The bill would require mandatory transfers to the CFPB of at least 12 percent of the total operating expenses of the Federal Reserve, as reported in the 2009 Annual Report, up to the amount determined to be “reasonably necessary to carry out the authorities of the bureau under federal consumer financial law” under the Dodd-Frank Act.
The other members introducing the bill include Sens. Jack Reed (D-R.I.), Mark Warner (D-Va.), Chris Van Hollen (D-Md.), Catherine Cortez Masto (D-Nev.), Tina Smith (D-Minn.), Raphael Warnock (D-Ga.), Andy Kim (D-N.J.), Ruben Gallego (D-Ariz.), Lisa Blunt Rochester (D-Del.) and Angela Alsobrooks (D-Md.).
“Donald Trump and his administration launched an assault on the [CFPB], trying to drain it of its resources so it could no longer stop big banks and giant corporations from scamming Americans out of their money,” Warren said in a release. “Democrats are united in fully funding the CFPB when we take back Congress.”
The bill is endorsed by the National Consumer Law Center (NCLC), the Consumer Federation of America (CFA), Americans for Financial Reform (AFR) and the Center for Responsible Lending (CRL).
“The cost of living has skyrocketed, and in the face of growing risks from predatory payday lending apps and crypto scams, this administration is actively gutting the [CFPB],” Alys Cohen, director of federal housing advocacy and acting co-director of federal advocacy at the NCLC, said. “Congress should swiftly approve Sen. Warren’s bill to restore the CFPB’s funding, a critical step toward getting Washington’s only agency dedicated to protecting consumers back to work.”
“By locking in a 12 percent funding floor and making disbursements mandatory, this bill ensures that invented legal theories cannot sideline the CFPB from protecting people from financial predators,” Adam Rust, director of financial services for the CFA, said. “The CFPB’s record speaks for itself.
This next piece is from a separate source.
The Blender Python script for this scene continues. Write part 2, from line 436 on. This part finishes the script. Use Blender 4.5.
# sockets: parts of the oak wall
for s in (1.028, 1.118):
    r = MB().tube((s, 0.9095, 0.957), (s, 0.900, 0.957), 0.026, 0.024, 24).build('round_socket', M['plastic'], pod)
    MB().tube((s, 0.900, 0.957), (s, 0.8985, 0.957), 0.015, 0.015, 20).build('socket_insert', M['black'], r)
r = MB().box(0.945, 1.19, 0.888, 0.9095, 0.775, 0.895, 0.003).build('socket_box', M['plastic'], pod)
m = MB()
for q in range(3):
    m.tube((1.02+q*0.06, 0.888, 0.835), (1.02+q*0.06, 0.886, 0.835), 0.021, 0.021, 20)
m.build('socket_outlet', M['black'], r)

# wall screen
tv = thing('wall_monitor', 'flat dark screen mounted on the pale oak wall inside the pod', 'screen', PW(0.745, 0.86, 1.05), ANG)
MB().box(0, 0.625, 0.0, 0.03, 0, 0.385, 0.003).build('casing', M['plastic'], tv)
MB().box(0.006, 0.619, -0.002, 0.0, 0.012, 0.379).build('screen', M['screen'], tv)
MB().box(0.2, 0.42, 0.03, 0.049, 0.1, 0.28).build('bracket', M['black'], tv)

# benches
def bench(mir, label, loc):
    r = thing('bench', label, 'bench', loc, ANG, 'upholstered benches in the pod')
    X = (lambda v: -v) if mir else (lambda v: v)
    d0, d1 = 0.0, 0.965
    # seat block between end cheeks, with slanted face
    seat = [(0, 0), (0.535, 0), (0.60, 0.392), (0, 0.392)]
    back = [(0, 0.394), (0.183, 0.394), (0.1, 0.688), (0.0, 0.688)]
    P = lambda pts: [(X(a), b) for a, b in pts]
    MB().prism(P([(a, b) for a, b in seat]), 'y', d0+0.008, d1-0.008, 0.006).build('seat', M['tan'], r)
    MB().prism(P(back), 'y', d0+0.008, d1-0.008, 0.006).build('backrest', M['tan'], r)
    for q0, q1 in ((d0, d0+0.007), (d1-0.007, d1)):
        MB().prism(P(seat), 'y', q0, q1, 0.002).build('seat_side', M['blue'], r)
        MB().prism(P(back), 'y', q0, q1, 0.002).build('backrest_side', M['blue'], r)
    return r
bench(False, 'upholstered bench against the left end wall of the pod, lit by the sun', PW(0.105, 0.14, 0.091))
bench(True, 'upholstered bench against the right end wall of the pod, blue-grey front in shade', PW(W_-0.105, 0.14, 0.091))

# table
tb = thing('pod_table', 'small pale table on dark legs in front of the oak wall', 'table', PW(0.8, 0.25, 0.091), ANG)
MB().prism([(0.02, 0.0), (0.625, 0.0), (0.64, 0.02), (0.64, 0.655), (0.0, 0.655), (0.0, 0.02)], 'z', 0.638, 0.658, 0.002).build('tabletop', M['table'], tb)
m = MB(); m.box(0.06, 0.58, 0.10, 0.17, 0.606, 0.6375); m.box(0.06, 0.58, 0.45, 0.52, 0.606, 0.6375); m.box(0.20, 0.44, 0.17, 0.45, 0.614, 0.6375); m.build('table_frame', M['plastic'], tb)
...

Every dollar the Fed has sent to the CFPB has been returned many times over to consumers through direct remedies and avoided harms.”
“Restoring CFPB funding for robust consumer financial protections is a first step to rein in Wall Street, big banks and predatory lenders who have been emboldened by this administration to fleece people. This bill would help put our financial markets back in order after more than a year of skyrocketing junk fees, the explosion of scams and fraud, and unrestrained financial surveillance,” Tom Feltner, associate director of consumer policy at AFR, said. “Congress has the power to side with everyday people and their economic futures instead of another give-away to banks and big tech companies.”
“The CFPB has put more than $21 billion back into consumers’ pockets, underscoring that a strong and independent watchdog can make a real difference in the lives of millions of American families,” Mike Calhoun, president of the CRL, said. “This legislation would help safeguard the agency’s ability to continue protecting families from financial abuse, policing unfair practices and holding bad actors accountable. It would also ensure that no future administration can effectively dismantle the nation’s consumer watchdog by depriving it from the resources it needs to do its job.”